チームに欠かせないユーティリティ選手
24歳最後の日に
奈良間大己は急きょ“投球練習”を行った。5月7日の
オリックス戦(京セラドーム)の試合中のことだ。2対2の延長12回一死。九番手の生田目が先頭打者の一ゴロでベースカバーに入った際に右足首を負傷。ブルペン最後の投手だった玉井が緊急登板した。その交代を球審に告げた新庄監督が三塁の奈良間の元へ向かった。
指揮官は「玉井君になにかアクシデントが起きたら奈良間君にしようとね」と、その場で緊急事態用に“投球練習”を指示。捕手の伏見がマウンド付近で座り、三塁ベース付近から“投手・奈良間”が数球、伏見に投げ込んで有事に備えた。試合は玉井が無事に残り2アウトを奪って引き分けで終了。奈良間も「いや、登板機会がなくて良かったです」とホッとした。
小学生時代に投手として試合に登板したことがあったそうだが、中学以降は野手一筋。新庄監督からは「(投手が)玉井さんだけだったので『なんかあったらマウンド上がるぞ』と」と言われるがままに肩をつくった。それだけ肩が強く、今季は送球エラーもない“制球力”もあるからこその指名でもあった。

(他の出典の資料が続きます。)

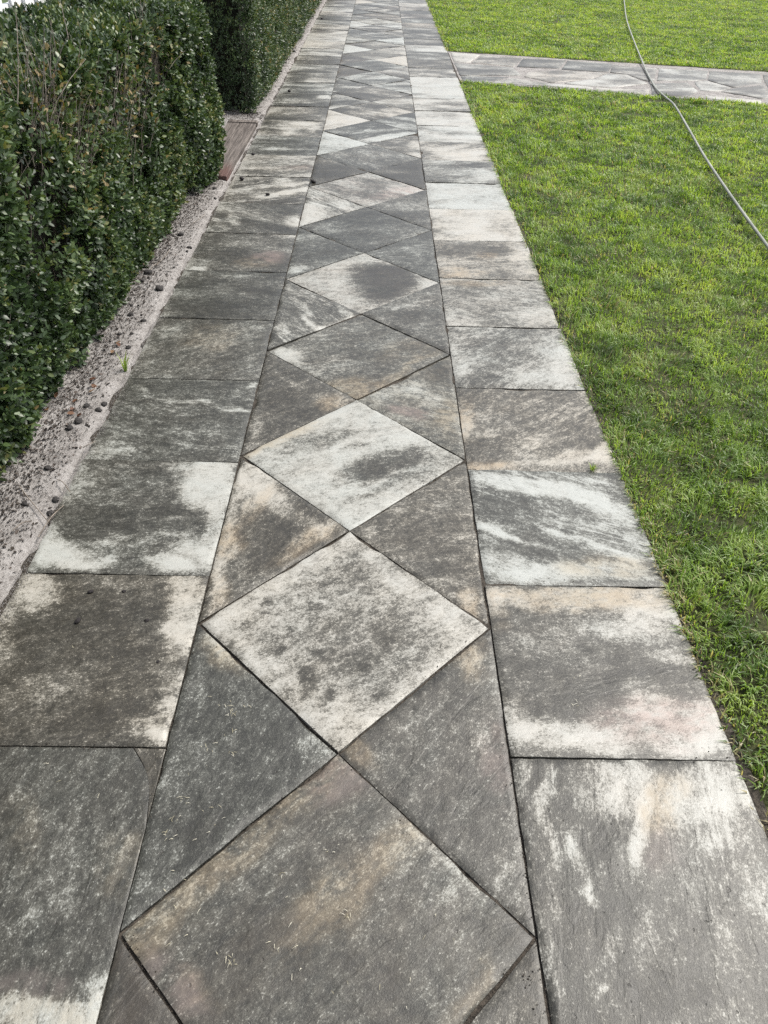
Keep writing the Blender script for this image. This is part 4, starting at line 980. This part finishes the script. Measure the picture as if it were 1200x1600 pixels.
# dry clippings on the stones
cl = [(360, 1105, 14, 8), (363, 1118, 10, 6), (287, 1252, 12, 10), (274, 1275, 8, 8), (265, 1305, 10, 12), (330, 1170, 6, 10), (362, 1178, 5, 8), (360, 1503, 14, 10), (430, 1480, 8, 20), (540, 1435, 10, 8), (520, 1335, 6, 16), (440, 1365, 4, 8), (385, 1105, 6, 6), (900, 1060, 3, 8), (895, 1100, 6, 6), (690, 1450, 5, 40), (300, 1450, 6, 60), (600, 1560, 8, 60), (480, 1450, 8, 70), (330, 1260, 10, 40), (340, 1120, 8, 40), (150, 1010, 6, 50), (110, 1200, 6, 40), (350, 1130, 8, 60), (270, 1380, 8, 50)]
Vs, Fs = [], []
for (x, y, k, sp) in cl:
    for _ in range((k+1)//2+1):
        q = at(x+rng.normal(0, sp*.6), y+rng.normal(0, sp*.6)); az = rng.uniform(0, 6.28); L = rng.uniform(.0018, .0065); w = rng.uniform(.0003, .0006)
        d = np.array([math.cos(az), math.sin(az), 0])*L; s = np.array([-math.sin(az), math.cos(az), 0])*w; b = np.array([q[0], q[1], .0045])
        o_ = len(Vs); Vs += [b-d-s, b-d+s, b+s*1.1+[0, 0, .002], b-s*1.1+[0, 0, .002], b+d+s*.5+[0, 0, .0004], b+d-s*.5+[0, 0, .0004]]; Fs += [(o_, o_+3, o_+2, o_+1), (o_+3, o_+5, o_+4, o_+2)]
Vs = np.array(Vs)
link('dry_clippings', mesh_np('dry_clippings', Vs, [np.array(Fs)], M_STRAW, False, {'tint': ('FLOAT', np.repeat(rng.random(len(Vs)//6), 6))}), kind='stuff', label='pale dry grass clippings scattered over the near slabs')

# crumbs of soil spilling out of the joints
cr = [(205, 1475), (215, 1490), (225, 1510), (240, 1540), (200, 1455), (830, 1530), (828, 1545), (835, 1570), (824, 1520), (262, 1175), (262, 1195), (258, 1215), (530, 1182), (320, 985), (335, 990), (345, 1000), (755, 975), (760, 990), (345, 955), (400, 925), (350, 805), (365, 775), (650, 925), (740, 900), (746, 930), (690, 1010), (620, 1095), (450, 1085), (490, 1130), (700, 860), (735, 800)]
tw = []
for (x, y) in cr:
    for _ in range(7):
        q = at(x+rng.normal(0, 6), y+rng.normal(0, 9)); r = rng.uniform(.0005, .0019)
        V = np.array([(1, 0, 0), (-1, 0, 0), (0, 1, 0), (0, -1, 0), (0, 0, 1), (0, 0, -1)])*r*rng.uniform(.6, 1.3, (6, 1))+np.array([q[0], q[1], .001])
        tw.append((V, np.array([(0, 2, 4), (2, 1, 4), (1, 3, 4), (3, 0, 4), (2, 0, 5), (1, 2, 5), (3, 1, 5), (0, 3, 5)])))
V, Q = join(tw); link('soil_crumbs', mesh_np('soil_crumbs', V, [Q], M_BED, False), kind='stuff', label='fine dark soil crumbs lying in and beside the slab joints')

# grit and soil crumbs caught along the joints of the near stones
jl = []
for i in range(-1, 9):
    y = D0+i*DS; jl += [((XL, y), (XM, y+DS/2)), ((XM, y+DS/2), (XL, y+DS)), ((XR, y), (XM, y+DS/2)), ((XM, y+DS/2), (XR, y+DS))]
for i in range(-1, 10):
    jl += [((XR, R0+i*RS), (XR2, R0+i*RS)), ((XL0, L0+i*LS), (XL, L0+i*LS)), ((XR, R0+i*RS), (XR, R0+(i+1)*RS)), ((XL, R0+i*RS), (XL, R0+(i+1)*RS))]
tw = []
O6 = np.array([(1, 0, 0), (-1, 0, 0), (0, 1, 0), (0, -1, 0), (0, 0, 1), (0, 0, -1.)]); O8 = np.array([(0, 2, 4), (2, 1, 4), (1, 3, 4), (3, 0, 4), (2, 0, 5), (1, 2, 5), (3, 1, 5), (0, 3, 5)])
for a, b in jl:
    a = np.array(a); b = np.array(b); L_ = np.linalg.norm(b-a); nn = np.array([-(b-a)[1], (b-a)[0]])/L_
    ph = random.uniform(0, 50)
    for _ in range(int(150*L_)):
        t = rng.random()
        if vnoise(np.array([[t*L_*7+ph, ph]]))[0] < .42: continue
        q = a+(b-a)*t+nn*rng.normal(0, .0035 if rng.random() < .8 else .011); r_ = rng.uniform(.0006, .0022)
        zq = -.003 if abs((q-a)@nn) < .003 else .0022
        tw.append((O6*r_*rng.uniform(.6, 1.3, (6, 1))+np.array([q[0], q[1], zq]), O8))
V, Q = join(tw); link('joint_grit', mesh_np('joint_grit', V, [Q], M_BED, False), kind='stuff', label='dark grit and soil caught along the joints of the slabs')

# loose sand grains on the outer edge of the left slabs
n = 9000
yy = np.concatenate([rng.uniform(.9, 3.2, n//2), rng.uniform(3.2, 9, n-n//2)]); xx = XL0-.012+np.abs(rng.normal(0, .022, n))*(.3+1.2*vnoise(np.c_[yy*5, yy*0], 99))
r_ = rng.uniform(.0006, .0016, n); c = np.stack([xx, yy, np.full(n, .0022)], 1)
V = (c[:, None]+O6[None]*r_[:, None, None]).reshape(-1, 3); F = (O8[None]+(np.arange(n)*6)[:, None, None]).reshape(-1, 3)
link('sand_grains', mesh_np('sand_grains', V, [F], M_SAND, False), kind='stuff', label='loose pale sand grains spilled onto the outer edge of the left slabs')
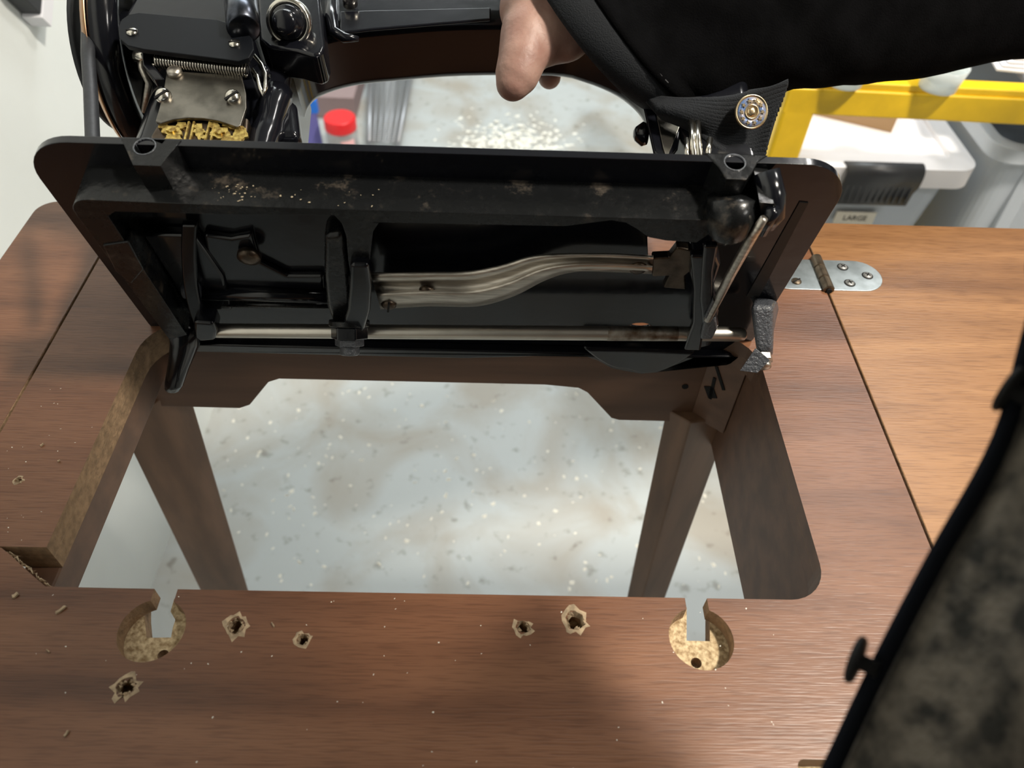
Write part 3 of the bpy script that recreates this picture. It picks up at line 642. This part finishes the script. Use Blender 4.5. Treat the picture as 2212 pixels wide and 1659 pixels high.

今季は内野手として二塁、三塁、遊撃を守っている。試合途中からの守備固めだけでなく、スタメン出場もある。さらに代打や代走、そしてムードメーカーなど、求められている役割は多岐にわたる。「普通に自分のできることをやりたい。どっしりしていきたい」。確実に仕事をこなす背番号58は、チームに欠かせないユーティリティー選手だ。